274. “Navajo Rug,” Jerry Jeff Walker. Songwriters: Ian Tyson; Tom Russell; Did Not Chart; 1991. Folk/Americana/country artists Ian Tyson and Tom Russell wrote this tale of consummating lust in a Colorado diner. The lyrics involve the rug, a waitress, and her carnal ability to make a man see sacred mountains and the dance of the turtle doves. Tyson and Russell had individually recorded this whiskey toast, truck stop coffee tune in the 1980s, but Jerry Jeff Walker’s version wins in the production values and personality department. Tom Russell, “Folks ask me about the term ‘whiskey toast’…I could run a contest…but I’ll tell you – it’s old waitress jargon for ‘rye toast.’ I used to hear it used in Brooklyn and also in Texas. Behind the counter, never on the menu.”


273. “Creep,” Radiohead. Songwriters: Radiohead, Albert Hammond, Mike Hazlewood; #34 pop; 1992. Radiohead formed at a U.K. boys’ school in the mid-1980s and were signed by EMI Records in 1991. “Creep,” a song about romantic insecurity with dramatic, distorted guitar work and a bridge nicked from “The Air That I Breathe” by the Hollies, was the band’s first single and a major international hit. Thom Yorke of Radiohead, when asked about the song in 1993, “I have a real problem being a man in the ’90s… Any man with any sensitivity or conscience toward the opposite sex would have a problem. To actually assert yourself in a masculine way without looking like you’re in a hard-rock band is a very difficult thing to do.” Michael Gallucci of Ultimate Classic Rock, “Even though ‘Creep’ sounds little like the head-filling soundscapes that populated later works, it’s still a great song – a grunge-era bit of self-deprecation wrapped in one of the ’90s’ greatest guitar strokes.”


272. “Choochtown,” Hamell on Trial. Songwriter: Ed Hamell; Did Not Chart; 1999. Songwriter Ed Hamell, a.k.a Hamell on Trial, found his niche at an eclectic Austin Club named the Electric Lounge, where he sandwiched his act after the spoken word artists and before the punk bands. On the title track of his 1999 album “Choochtown,” Hamell sounds like a bopping/rapping Lou Reed as a narrates a tale of dirty deeds gone awry. Hamell on his inspiration, “When I was a kid my father read Damon Runyon to me and I worked in a crack bar in Upstate New York that a lot of this stuff happened…every night. So I guess it’s in my blood. You know, crooks, thieves, addicts and whores, these are my people. Just like Jesus.” Most humorous moment, a quick salute to Petula Clark’s much more glamorous “Downtown.”

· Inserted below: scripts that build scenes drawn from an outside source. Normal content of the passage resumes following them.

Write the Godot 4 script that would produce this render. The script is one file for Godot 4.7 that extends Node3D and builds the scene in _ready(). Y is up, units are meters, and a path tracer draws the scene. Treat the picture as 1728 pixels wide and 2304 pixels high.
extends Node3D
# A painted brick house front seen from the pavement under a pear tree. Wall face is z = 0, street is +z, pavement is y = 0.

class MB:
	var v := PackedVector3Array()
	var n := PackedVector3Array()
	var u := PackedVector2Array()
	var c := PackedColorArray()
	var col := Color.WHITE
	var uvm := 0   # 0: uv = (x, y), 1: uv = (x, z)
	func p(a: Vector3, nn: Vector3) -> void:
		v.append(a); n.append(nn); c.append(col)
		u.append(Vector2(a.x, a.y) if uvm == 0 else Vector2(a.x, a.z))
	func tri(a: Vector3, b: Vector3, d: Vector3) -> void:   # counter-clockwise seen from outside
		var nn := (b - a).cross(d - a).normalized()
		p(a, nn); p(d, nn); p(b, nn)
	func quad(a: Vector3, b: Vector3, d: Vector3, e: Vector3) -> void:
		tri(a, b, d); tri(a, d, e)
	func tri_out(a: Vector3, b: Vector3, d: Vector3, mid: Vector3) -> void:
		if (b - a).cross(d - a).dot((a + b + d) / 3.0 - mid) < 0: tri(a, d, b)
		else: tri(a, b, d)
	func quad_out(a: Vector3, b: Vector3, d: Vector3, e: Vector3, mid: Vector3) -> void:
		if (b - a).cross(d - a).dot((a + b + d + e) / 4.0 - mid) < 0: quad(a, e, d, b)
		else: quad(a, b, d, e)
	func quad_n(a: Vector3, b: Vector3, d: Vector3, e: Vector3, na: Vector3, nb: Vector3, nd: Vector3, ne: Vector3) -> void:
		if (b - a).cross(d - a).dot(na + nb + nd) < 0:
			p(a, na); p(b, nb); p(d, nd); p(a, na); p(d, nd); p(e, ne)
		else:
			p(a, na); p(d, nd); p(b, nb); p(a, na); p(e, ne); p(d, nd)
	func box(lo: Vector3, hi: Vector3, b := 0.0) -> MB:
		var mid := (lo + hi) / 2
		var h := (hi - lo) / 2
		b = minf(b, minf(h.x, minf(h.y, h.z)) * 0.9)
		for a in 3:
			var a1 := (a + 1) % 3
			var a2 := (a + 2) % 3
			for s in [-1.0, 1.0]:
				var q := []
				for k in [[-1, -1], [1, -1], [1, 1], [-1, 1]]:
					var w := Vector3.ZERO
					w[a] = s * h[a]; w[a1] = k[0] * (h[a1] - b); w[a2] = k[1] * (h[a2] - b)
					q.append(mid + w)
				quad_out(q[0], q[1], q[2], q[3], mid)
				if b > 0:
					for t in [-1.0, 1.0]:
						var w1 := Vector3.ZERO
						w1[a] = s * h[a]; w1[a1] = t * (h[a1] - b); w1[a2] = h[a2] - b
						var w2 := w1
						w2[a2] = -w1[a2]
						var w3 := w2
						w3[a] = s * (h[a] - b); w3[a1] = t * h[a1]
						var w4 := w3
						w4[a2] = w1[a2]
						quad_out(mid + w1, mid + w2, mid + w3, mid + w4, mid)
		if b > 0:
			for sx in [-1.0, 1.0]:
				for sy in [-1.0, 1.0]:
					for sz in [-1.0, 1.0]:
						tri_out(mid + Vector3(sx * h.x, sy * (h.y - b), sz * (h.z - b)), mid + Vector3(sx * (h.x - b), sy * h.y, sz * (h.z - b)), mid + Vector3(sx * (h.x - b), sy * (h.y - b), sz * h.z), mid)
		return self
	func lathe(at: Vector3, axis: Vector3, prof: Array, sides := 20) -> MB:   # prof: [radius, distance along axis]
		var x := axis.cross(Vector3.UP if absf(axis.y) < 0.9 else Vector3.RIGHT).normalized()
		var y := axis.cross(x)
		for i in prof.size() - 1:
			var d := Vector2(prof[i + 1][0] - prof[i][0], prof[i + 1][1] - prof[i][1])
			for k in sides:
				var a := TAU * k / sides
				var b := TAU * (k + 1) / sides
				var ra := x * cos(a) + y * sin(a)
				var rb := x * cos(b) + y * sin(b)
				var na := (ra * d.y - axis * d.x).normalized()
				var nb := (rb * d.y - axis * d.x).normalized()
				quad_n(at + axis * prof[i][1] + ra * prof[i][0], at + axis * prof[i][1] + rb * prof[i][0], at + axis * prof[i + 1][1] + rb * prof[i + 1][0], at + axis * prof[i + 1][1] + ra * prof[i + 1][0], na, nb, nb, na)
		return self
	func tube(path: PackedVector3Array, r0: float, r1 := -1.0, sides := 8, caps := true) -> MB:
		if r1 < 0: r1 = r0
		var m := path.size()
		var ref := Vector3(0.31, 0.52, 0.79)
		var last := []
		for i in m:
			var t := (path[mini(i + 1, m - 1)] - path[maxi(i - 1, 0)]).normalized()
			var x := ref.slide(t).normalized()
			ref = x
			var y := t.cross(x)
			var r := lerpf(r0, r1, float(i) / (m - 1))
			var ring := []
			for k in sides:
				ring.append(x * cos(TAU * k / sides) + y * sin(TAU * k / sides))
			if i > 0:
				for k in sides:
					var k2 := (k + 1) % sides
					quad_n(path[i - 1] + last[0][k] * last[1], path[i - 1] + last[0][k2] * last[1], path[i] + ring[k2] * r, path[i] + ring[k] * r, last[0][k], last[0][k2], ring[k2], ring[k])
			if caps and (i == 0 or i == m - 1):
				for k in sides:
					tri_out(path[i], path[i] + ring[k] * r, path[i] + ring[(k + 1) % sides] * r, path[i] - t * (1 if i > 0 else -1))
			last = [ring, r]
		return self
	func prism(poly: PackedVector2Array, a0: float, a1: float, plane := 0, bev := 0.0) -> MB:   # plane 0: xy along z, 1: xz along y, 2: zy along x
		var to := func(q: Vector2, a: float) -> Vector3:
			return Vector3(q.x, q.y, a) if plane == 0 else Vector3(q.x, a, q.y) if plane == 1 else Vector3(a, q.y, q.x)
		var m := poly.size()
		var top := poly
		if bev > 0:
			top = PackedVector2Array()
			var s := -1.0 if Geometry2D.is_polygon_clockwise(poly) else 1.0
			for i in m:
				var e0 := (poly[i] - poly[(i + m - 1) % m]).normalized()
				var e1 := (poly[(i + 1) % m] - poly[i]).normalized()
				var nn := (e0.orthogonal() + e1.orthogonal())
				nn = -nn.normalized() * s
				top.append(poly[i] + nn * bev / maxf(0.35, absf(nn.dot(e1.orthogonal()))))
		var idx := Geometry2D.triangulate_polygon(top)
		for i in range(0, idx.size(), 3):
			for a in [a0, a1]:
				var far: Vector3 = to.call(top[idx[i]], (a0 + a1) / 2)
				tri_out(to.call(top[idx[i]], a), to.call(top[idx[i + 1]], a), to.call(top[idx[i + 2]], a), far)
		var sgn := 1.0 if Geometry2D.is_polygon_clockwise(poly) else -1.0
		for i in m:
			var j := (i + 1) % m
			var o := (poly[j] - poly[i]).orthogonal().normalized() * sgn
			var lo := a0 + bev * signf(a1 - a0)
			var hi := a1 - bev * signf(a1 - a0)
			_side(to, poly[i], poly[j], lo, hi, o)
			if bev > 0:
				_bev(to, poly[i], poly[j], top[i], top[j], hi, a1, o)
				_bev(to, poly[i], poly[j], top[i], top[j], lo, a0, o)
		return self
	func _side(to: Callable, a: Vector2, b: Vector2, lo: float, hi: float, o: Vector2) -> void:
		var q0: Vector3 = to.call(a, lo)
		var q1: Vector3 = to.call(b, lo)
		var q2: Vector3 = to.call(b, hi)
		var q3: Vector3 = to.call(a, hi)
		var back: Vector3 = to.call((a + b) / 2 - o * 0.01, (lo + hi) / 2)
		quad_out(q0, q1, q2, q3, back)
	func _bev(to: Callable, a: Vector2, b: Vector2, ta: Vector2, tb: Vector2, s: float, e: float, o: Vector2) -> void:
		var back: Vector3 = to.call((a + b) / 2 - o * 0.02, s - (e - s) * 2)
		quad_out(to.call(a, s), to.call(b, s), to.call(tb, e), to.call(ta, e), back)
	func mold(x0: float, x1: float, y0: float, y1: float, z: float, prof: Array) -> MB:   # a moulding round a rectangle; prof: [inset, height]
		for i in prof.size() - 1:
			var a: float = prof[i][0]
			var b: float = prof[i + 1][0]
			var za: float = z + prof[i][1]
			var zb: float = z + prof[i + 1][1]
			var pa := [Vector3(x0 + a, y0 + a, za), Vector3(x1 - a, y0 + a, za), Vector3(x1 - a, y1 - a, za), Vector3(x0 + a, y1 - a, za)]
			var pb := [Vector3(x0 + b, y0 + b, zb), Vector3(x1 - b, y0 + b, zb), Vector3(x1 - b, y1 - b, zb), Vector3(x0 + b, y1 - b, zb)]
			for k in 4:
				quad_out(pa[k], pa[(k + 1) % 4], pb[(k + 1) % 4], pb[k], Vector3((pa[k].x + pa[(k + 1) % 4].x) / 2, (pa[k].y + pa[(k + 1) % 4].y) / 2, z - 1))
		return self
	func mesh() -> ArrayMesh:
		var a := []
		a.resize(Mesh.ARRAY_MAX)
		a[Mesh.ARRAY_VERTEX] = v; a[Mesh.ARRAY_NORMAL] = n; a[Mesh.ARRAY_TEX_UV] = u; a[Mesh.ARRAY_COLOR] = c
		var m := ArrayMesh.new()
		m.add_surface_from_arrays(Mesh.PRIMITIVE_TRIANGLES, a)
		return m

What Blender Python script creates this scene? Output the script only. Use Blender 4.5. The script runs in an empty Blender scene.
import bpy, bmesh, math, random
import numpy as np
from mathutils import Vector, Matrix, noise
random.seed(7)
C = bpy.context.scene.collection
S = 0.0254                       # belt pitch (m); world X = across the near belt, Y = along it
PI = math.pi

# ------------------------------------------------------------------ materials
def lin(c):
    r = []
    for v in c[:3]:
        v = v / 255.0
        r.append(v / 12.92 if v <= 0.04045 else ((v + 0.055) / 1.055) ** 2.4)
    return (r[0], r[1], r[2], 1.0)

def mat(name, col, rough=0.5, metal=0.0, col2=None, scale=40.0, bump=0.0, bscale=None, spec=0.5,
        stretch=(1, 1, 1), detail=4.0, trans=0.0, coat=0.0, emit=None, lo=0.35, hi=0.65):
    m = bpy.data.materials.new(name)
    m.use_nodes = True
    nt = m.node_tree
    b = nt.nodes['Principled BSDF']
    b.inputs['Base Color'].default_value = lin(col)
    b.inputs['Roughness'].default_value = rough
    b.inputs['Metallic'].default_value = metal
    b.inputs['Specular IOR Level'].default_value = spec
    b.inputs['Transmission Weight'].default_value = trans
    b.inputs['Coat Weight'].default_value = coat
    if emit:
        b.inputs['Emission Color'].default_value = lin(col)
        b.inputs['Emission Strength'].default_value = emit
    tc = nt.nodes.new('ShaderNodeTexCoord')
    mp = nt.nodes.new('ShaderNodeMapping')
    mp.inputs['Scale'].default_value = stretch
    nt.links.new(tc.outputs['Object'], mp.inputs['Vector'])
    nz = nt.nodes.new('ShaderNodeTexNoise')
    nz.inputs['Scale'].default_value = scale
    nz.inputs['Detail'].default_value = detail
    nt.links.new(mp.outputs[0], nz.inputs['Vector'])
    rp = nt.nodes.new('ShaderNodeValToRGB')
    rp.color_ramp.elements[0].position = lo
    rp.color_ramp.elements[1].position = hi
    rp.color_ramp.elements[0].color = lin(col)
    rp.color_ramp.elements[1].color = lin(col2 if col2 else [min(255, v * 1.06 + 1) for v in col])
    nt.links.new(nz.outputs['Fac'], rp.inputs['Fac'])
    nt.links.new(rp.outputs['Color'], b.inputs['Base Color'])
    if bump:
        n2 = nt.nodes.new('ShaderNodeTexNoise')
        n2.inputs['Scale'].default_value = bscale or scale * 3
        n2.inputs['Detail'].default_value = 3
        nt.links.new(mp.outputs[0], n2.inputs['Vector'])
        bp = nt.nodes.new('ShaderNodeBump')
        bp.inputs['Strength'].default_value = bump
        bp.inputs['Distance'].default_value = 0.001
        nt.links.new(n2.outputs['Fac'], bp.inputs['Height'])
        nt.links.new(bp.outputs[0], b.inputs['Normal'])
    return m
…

271. “Autumn Sweater,” Yo La Tengo. Songwriter: Ira Kaplan; Did Not Chart; 1997. Former rock critic Ira Kaplan sings like he’s auditioning for a slot with They Might Be Giants in “Autumn Sweater,” a song about relationship anxiety. Tom Breihan of Stereogum with the details, “’Autumn Sweater’ is a miracle. Like plenty of indie rock songs, it’s about not making out, or at least about the anxiety that you won’t be making out with the same person for much longer. It’s a song about slowly losing connection, about being paralyzed by social tension and wishing it could just be the two of you instead of all these other fucking people at this party. But that nervous quality, and Ira Kaplan’s halting and uncertain delivery, are what make it perfect; they’re the reasons it mirrors that rare moment of connection so gloriously. And the way the song sprawls out is just luxurious in a way that the indie rock of the ’90s so rarely was. That organ-and-bongo groove somehow suggested both bossa nova and krautrock — two things that should really be fundamentally opposed to one another — at the same time, turning them into one undulating whole.”